On the procedural level, the Authority has been given the power to decide whether to prosecute. Until now, the Authority was - in theory - forced to accept all referrals, even if it meant leaving the less well-founded ones in drawers for years.

From now on, it will be able to reject a referral by a motivated decision if it considers that it is not a priority. This power is limited to referrals from companies.

In addition to its power of self-referral in normal proceedings, the Authority has been given the possibility to self-refer in the context of conservatory measures proceedings.

In addition, mainly :

-          the Minister of Economy or the General Rapporteur of the Authority may now appeal against the decisions of the liberties and detention judge regarding the authorization of dawn raids or their conduct. For example, when the judge refuses to authorize a dawn raid, the Minister of Economy or the Authority may appeal against this refusal order;
-          the investigators of the Authority and the DGCCRF can access information accessible to the persons and companies questioned that may be stored on digital media (emails, instant messaging) regardless of the storage location (cloud and servers) (this was already the case in practice);
-          the parties' right of disclosure in the context of proceedings before the Authority is clarified. For example, the Ordinance provides for limitations to the use of information relating to leniency and settlement proceedings;
-          concealed recordings are now admissible evidence before the Authority.

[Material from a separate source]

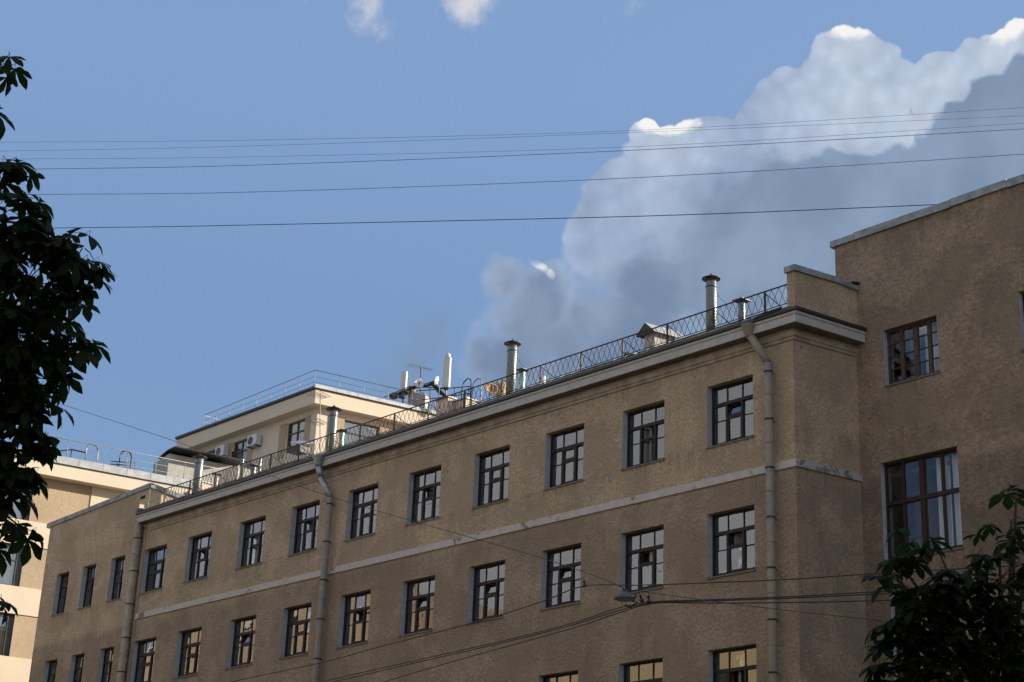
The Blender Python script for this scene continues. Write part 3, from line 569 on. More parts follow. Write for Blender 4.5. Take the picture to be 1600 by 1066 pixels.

It is now accepted that practices can be established by any means of evidence.

Finally, and as expected, the Ordinance establishes immunity for private individuals in the context of a leniency application. This measure concerns directors, managers and other staff members of the company or association of companies who have taken a personal and decisive part in the conception, organization or implementation of anticompetitive agreements.

In the event of leniency and in case the personal involvement of the companies’ employees involved justifies the transmission of the file to the public prosecutor, the Authority is obliged to indicate to the latter the individuals who should not be criminally prosecuted.

The entry into force of the Ordinance is subject to the adoption of the ratification bill, which must be introduced before Parliament within 3 months from May 26, 2021, i.e. by August 27, 2021 at the latest.

[2] See in this respect our flash "Professional bodies: the French Competition Authority publishes its thematic study".